The Lido: The Magic of a Legendary Cabaret


If you enjoy watching an entertaining dance show while eating a good meal, then give in to the temptations of the magical Lido. At 116 bis Avenue des Champs-Élysées, this Parisian cabaret is equally famous for its spectacular shows and male and female dancers as it is for its majestic location and costumes. The decor is inspired by the gondolas of Venice and its famous beach, the Lido. This is a must-see spot in Paris, and when you discover its intimate location, you will learn that it has a long and interesting history.

In 1946, two Italian brothers, Joseph and Louis Clerico, bought an establishment that had been very popular before the war. Working with the Irish choreographer Miss Bluebell, they transformed the theater into a cabaret and developed an innovative formula known as the “cabaret dinner.” It was an immediate success. A dizzying succession of shows were developed with dancing girls around the skating rink and the pool with its water jets. Fashionable Paris flocked to the cabaret to admire its latest artistic creations. In 1977, due to lack of space, the cabaret moved into a larger building not far from the original cabaret. A panoramic theater on two levels overlooks the stage, which can now accommodate up to 1,250 spectators. But, be warned: The theater is full every night, and so you may not be guaranteed if you come unannounced.
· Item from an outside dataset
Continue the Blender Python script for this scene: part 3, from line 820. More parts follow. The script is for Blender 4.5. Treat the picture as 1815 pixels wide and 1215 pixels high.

Uniquely, the Lido only hires professional dancers who are too tall to join a ballet troupe. This has actually become one of its major assets, making both the costumed male and female dancers seem very long and slender, and giving a grandiose element to the shows. The Lido is well-known in the entertainment industry as a very demanding establishment where hard work and discipline are the order of the day. In addition to the performers, around 100 wait staff, technicians, and dressers work hard to make sure the daily shows are the most successful and most popular in Paris.

Since April 2015, the Lido has been performing its brand new show: Paris Merveilles. This show replaced Bonheur, which was launched in 2003 and attracted over 5 million spectators. For the new show, nothing has been left to chance. The Lido was closed for four months, and around 25 million euros has been spent to ensure this show lives up to expectations. So, what are you waiting for?

Opening times: dinner every day from 7:30 p.m.; first show at 9:30 p.m; last show at 11:30 p.m. Backstage tours every Friday at 4 p.m.